WHAT YOU NEED TO DO>
Below is some material; transcribe all of it exactly.
[BEGIN RECORDS TO USE]
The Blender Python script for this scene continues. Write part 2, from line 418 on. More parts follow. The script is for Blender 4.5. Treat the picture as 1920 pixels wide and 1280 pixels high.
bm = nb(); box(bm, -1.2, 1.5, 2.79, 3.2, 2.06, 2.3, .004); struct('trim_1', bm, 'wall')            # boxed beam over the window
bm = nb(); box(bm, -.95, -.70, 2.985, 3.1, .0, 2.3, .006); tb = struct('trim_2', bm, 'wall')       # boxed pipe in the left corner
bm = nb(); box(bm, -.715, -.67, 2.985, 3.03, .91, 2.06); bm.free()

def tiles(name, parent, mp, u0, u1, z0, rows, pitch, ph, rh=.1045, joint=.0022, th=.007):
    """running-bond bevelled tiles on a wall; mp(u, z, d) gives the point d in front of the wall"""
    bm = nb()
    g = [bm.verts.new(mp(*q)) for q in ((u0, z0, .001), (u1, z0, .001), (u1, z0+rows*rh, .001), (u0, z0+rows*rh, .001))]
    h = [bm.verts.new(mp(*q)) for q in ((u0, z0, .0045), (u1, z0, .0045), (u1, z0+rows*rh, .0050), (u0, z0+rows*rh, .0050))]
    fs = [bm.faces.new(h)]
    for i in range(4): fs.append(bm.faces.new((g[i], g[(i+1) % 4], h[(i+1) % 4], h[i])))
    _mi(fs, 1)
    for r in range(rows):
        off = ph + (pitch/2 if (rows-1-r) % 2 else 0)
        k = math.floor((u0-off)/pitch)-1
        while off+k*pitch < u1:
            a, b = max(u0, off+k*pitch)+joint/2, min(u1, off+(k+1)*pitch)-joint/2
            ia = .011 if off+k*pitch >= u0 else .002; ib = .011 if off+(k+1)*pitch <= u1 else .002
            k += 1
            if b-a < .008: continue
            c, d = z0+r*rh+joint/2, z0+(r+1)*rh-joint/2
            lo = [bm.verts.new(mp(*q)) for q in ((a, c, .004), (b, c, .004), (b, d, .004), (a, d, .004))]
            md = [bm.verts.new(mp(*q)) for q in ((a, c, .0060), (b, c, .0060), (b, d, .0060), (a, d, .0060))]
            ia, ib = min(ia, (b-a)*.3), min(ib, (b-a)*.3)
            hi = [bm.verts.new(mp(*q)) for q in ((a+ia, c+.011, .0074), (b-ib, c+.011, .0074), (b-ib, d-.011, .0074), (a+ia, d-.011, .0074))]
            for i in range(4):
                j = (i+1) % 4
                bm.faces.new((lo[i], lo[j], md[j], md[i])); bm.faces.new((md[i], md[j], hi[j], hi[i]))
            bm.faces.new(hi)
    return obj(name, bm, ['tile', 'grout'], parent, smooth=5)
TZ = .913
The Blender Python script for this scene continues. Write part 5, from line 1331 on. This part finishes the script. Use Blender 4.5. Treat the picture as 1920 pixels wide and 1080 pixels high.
[END RECORDS TO USE]
THE ANSWER>
The Blender Python script for this scene continues. Write part 2, from line 418 on. More parts follow. The script is for Blender 4.5. Treat the picture as 1920 pixels wide and 1280 pixels high.
bm = nb(); box(bm, -1.2, 1.5, 2.79, 3.2, 2.06, 2.3, .004); struct('trim_1', bm, 'wall')            # boxed beam over the window
bm = nb(); box(bm, -.95, -.70, 2.985, 3.1, .0, 2.3, .006); tb = struct('trim_2', bm, 'wall')       # boxed pipe in the left corner
bm = nb(); box(bm, -.715, -.67, 2.985, 3.03, .91, 2.06); bm.free()

def tiles(name, parent, mp, u0, u1, z0, rows, pitch, ph, rh=.1045, joint=.0022, th=.007):
    """running-bond bevelled tiles on a wall; mp(u, z, d) gives the point d in front of the wall"""
    bm = nb()
    g = [bm.verts.new(mp(*q)) for q in ((u0, z0, .001), (u1, z0, .001), (u1, z0+rows*rh, .001), (u0, z0+rows*rh, .001))]
    h = [bm.verts.new(mp(*q)) for q in ((u0, z0, .0045), (u1, z0, .0045), (u1, z0+rows*rh, .0050), (u0, z0+rows*rh, .0050))]
    fs = [bm.faces.new(h)]
    for i in range(4): fs.append(bm.faces.new((g[i], g[(i+1) % 4], h[(i+1) % 4], h[i])))
    _mi(fs, 1)
    for r in range(rows):
        off = ph + (pitch/2 if (rows-1-r) % 2 else 0)
        k = math.floor((u0-off)/pitch)-1
        while off+k*pitch < u1:
            a, b = max(u0, off+k*pitch)+joint/2, min(u1, off+(k+1)*pitch)-joint/2
            ia = .011 if off+k*pitch >= u0 else .002; ib = .011 if off+(k+1)*pitch <= u1 else .002
            k += 1
            if b-a < .008: continue
            c, d = z0+r*rh+joint/2, z0+(r+1)*rh-joint/2
            lo = [bm.verts.new(mp(*q)) for q in ((a, c, .004), (b, c, .004), (b, d, .004), (a, d, .004))]
            md = [bm.verts.new(mp(*q)) for q in ((a, c, .0060), (b, c, .0060), (b, d, .0060), (a, d, .0060))]
            ia, ib = min(ia, (b-a)*.3), min(ib, (b-a)*.3)
            hi = [bm.verts.new(mp(*q)) for q in ((a+ia, c+.011, .0074), (b-ib, c+.011, .0074), (b-ib, d-.011, .0074), (a+ia, d-.011, .0074))]
            for i in range(4):
                j = (i+1) % 4
                bm.faces.new((lo[i], lo[j], md[j], md[i])); bm.faces.new((md[i], md[j], hi[j], hi[i]))
            bm.faces.new(hi)
    return obj(name, bm, ['tile', 'grout'], parent, smooth=5)
TZ = .913
The Blender Python script for this scene continues. Write part 5, from line 1331 on. This part finishes the script. Use Blender 4.5. Treat the picture as 1920 pixels wide and 1080 pixels high.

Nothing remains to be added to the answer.